If you drive as part of your job, you, and your employer share responsibility to keep you safe on the road. This includes managing the risk of driver fatigue.

Make sure you:

  • Get plenty of sleep.
  • Take regular breaks.
  • Avoid driving when you would normally be asleep.
  • Share the driving if you can.
  • Take fruit and healthy snacks to eat and plenty of water to keep hydrated and alert.
  • Recognise and act on early warning signs of driver fatigue.

We don’t necessarily recognise when fatigue is getting worse, so watch for and act on the early signs such as:

  • Lots of yawning, losing focus, blinking more or getting tired eyes
  • Thinking you should wind the window down, turn the music up, or buy a coffee so you’re more alert.

If you notice these signs don’t try to hang on until you get to your destination. Stop driving until you feel refreshed and more alert. If you don’t feel really alert when you start driving again you are a danger on the road and at risk of crashing. Recognise and act on the warning signs of danger from driver fatigue.

You are in danger if you:

  • Feel your head nod down or jerk up
  • Become aware you’ve moved unintentionally in your lane or unintentionally changed speed
  • Notice where you are on a familiar route, but you don’t remember passing particular places
  • Realise with a start you need to brake heavily to avoid a hazard.

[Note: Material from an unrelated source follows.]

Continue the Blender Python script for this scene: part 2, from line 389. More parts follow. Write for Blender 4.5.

These four danger signs mean just one thing – you’ve been asleep at the wheel for a few seconds. In other words, you’ve had a microsleep.

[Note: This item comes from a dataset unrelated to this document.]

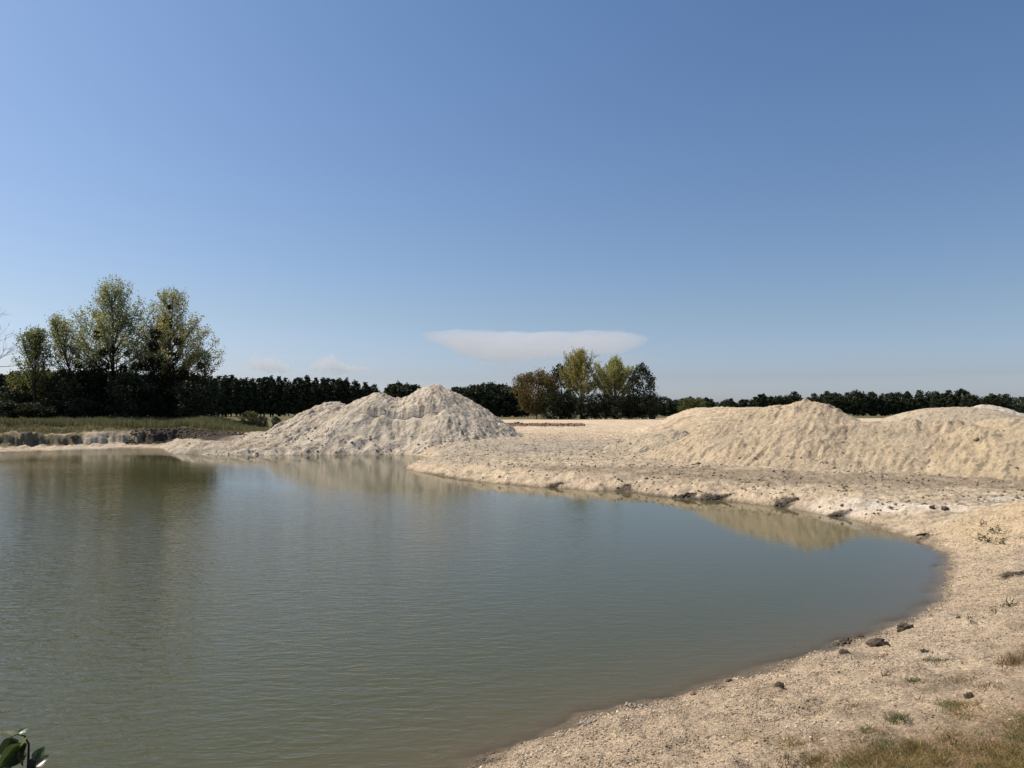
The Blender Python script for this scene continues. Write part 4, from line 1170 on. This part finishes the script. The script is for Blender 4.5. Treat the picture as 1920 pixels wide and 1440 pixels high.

In these 3 or 4 seconds when you are asleep at the wheel you can travel nearly the length of a rugby field. A lot can go wrong in that time. and you are not awake to take any corrective action.

If you notice any of these danger signs you need to stop driving and sleep. The best option is to have a proper sleep, i.e., sleep for 7-8 hours in a bed. If this isn’t possible have a power nap:

  • Pull over somewhere safe as soon as you can.
  • Move out of the driver’s seat.
  • Sleep for no more than 20 minutes.
  • Spend 10 minutes or so becoming fully awake and alert before you start driving again.

Accident Procedure

In the event of an accident, immediately stop your vehicle at the scene or as close to it as possible, making sure you are not obstructing traffic. Ensure your own safety first. Help any injured people and call for assistance if needed.

Try to get the following information:

  • Details of the other vehicle(s) and registration number(s)
  • Name(s) and address(es) of the other vehicle owner(s) and driver(s)
  • Name(s) and address(es) of any witness(es)
  • Name(s) of insurer(s).

Give the following information:

  • Your name and address and company details as follows

If you damage another vehicle that is unattended, leave a note on the vehicle with your contact details.

Contact the police:

  • If there are injuries
  • If there is a disagreement over the cause of the crash
  • If you damage property other than your own.

Ensure you report any accidents, incidents, and near misses as soon as possible by completing an accident incident form to be investigated by the company health and safety representative and to be discussed as the next safety committee meeting.